■ Written exercise: What follows is a listing to be transcribed exactly.

#### Collected data

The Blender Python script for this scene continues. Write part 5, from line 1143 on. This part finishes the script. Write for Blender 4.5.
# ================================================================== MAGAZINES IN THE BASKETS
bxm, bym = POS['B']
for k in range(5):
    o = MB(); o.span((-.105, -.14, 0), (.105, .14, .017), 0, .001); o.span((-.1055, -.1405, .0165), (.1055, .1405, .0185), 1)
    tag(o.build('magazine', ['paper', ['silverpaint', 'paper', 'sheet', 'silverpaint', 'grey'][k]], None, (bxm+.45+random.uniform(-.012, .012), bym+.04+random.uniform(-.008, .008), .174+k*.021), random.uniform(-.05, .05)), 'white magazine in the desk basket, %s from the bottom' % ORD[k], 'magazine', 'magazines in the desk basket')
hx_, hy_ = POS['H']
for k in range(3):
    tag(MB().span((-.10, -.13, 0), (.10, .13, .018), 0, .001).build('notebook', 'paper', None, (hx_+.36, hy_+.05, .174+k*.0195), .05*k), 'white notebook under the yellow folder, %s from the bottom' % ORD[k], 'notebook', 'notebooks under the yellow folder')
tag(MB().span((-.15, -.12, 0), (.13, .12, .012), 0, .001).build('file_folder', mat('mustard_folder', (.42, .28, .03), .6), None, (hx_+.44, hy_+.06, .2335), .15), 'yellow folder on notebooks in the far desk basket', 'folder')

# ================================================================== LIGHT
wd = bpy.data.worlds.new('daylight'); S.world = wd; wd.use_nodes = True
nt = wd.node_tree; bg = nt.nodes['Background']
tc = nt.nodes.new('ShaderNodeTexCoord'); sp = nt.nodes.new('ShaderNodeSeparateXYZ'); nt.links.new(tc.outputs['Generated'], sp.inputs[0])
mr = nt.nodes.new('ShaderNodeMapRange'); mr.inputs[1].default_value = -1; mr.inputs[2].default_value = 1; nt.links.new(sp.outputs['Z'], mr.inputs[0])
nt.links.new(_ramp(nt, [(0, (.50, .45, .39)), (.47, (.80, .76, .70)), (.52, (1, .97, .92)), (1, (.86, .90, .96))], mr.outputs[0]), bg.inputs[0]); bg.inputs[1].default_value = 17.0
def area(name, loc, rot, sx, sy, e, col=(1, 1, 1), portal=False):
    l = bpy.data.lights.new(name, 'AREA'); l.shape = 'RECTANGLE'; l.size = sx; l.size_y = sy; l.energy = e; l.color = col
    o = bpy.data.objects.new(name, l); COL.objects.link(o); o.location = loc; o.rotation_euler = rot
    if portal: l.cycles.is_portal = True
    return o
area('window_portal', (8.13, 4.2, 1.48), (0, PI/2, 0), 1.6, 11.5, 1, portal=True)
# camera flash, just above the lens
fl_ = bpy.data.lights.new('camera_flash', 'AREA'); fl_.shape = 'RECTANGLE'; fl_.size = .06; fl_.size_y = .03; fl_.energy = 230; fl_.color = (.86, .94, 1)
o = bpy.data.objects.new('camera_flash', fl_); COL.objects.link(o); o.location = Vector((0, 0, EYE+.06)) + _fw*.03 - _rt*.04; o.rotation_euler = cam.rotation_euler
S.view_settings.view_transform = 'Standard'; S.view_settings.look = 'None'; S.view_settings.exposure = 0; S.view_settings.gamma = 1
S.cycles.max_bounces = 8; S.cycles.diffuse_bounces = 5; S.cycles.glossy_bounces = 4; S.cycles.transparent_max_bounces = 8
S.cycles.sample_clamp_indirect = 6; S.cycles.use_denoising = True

########

■ Answer to the problem:
The Blender Python script for this scene continues. Write part 5, from line 1143 on. This part finishes the script. Write for Blender 4.5.
# ================================================================== MAGAZINES IN THE BASKETS
bxm, bym = POS['B']
for k in range(5):
    o = MB(); o.span((-.105, -.14, 0), (.105, .14, .017), 0, .001); o.span((-.1055, -.1405, .0165), (.1055, .1405, .0185), 1)
    tag(o.build('magazine', ['paper', ['silverpaint', 'paper', 'sheet', 'silverpaint', 'grey'][k]], None, (bxm+.45+random.uniform(-.012, .012), bym+.04+random.uniform(-.008, .008), .174+k*.021), random.uniform(-.05, .05)), 'white magazine in the desk basket, %s from the bottom' % ORD[k], 'magazine', 'magazines in the desk basket')
hx_, hy_ = POS['H']
for k in range(3):
    tag(MB().span((-.10, -.13, 0), (.10, .13, .018), 0, .001).build('notebook', 'paper', None, (hx_+.36, hy_+.05, .174+k*.0195), .05*k), 'white notebook under the yellow folder, %s from the bottom' % ORD[k], 'notebook', 'notebooks under the yellow folder')
tag(MB().span((-.15, -.12, 0), (.13, .12, .012), 0, .001).build('file_folder', mat('mustard_folder', (.42, .28, .03), .6), None, (hx_+.44, hy_+.06, .2335), .15), 'yellow folder on notebooks in the far desk basket', 'folder')

# ================================================================== LIGHT
wd = bpy.data.worlds.new('daylight'); S.world = wd; wd.use_nodes = True
nt = wd.node_tree; bg = nt.nodes['Background']
tc = nt.nodes.new('ShaderNodeTexCoord'); sp = nt.nodes.new('ShaderNodeSeparateXYZ'); nt.links.new(tc.outputs['Generated'], sp.inputs[0])
mr = nt.nodes.new('ShaderNodeMapRange'); mr.inputs[1].default_value = -1; mr.inputs[2].default_value = 1; nt.links.new(sp.outputs['Z'], mr.inputs[0])
nt.links.new(_ramp(nt, [(0, (.50, .45, .39)), (.47, (.80, .76, .70)), (.52, (1, .97, .92)), (1, (.86, .90, .96))], mr.outputs[0]), bg.inputs[0]); bg.inputs[1].default_value = 17.0
def area(name, loc, rot, sx, sy, e, col=(1, 1, 1), portal=False):
    l = bpy.data.lights.new(name, 'AREA'); l.shape = 'RECTANGLE'; l.size = sx; l.size_y = sy; l.energy = e; l.color = col
    o = bpy.data.objects.new(name, l); COL.objects.link(o); o.location = loc; o.rotation_euler = rot
    if portal: l.cycles.is_portal = True
    return o
area('window_portal', (8.13, 4.2, 1.48), (0, PI/2, 0), 1.6, 11.5, 1, portal=True)
# camera flash, just above the lens
fl_ = bpy.data.lights.new('camera_flash', 'AREA'); fl_.shape = 'RECTANGLE'; fl_.size = .06; fl_.size_y = .03; fl_.energy = 230; fl_.color = (.86, .94, 1)
o = bpy.data.objects.new('camera_flash', fl_); COL.objects.link(o); o.location = Vector((0, 0, EYE+.06)) + _fw*.03 - _rt*.04; o.rotation_euler = cam.rotation_euler
S.view_settings.view_transform = 'Standard'; S.view_settings.look = 'None'; S.view_settings.exposure = 0; S.view_settings.gamma = 1
S.cycles.max_bounces = 8; S.cycles.diffuse_bounces = 5; S.cycles.glossy_bounces = 4; S.cycles.transparent_max_bounces = 8
S.cycles.sample_clamp_indirect = 6; S.cycles.use_denoising = True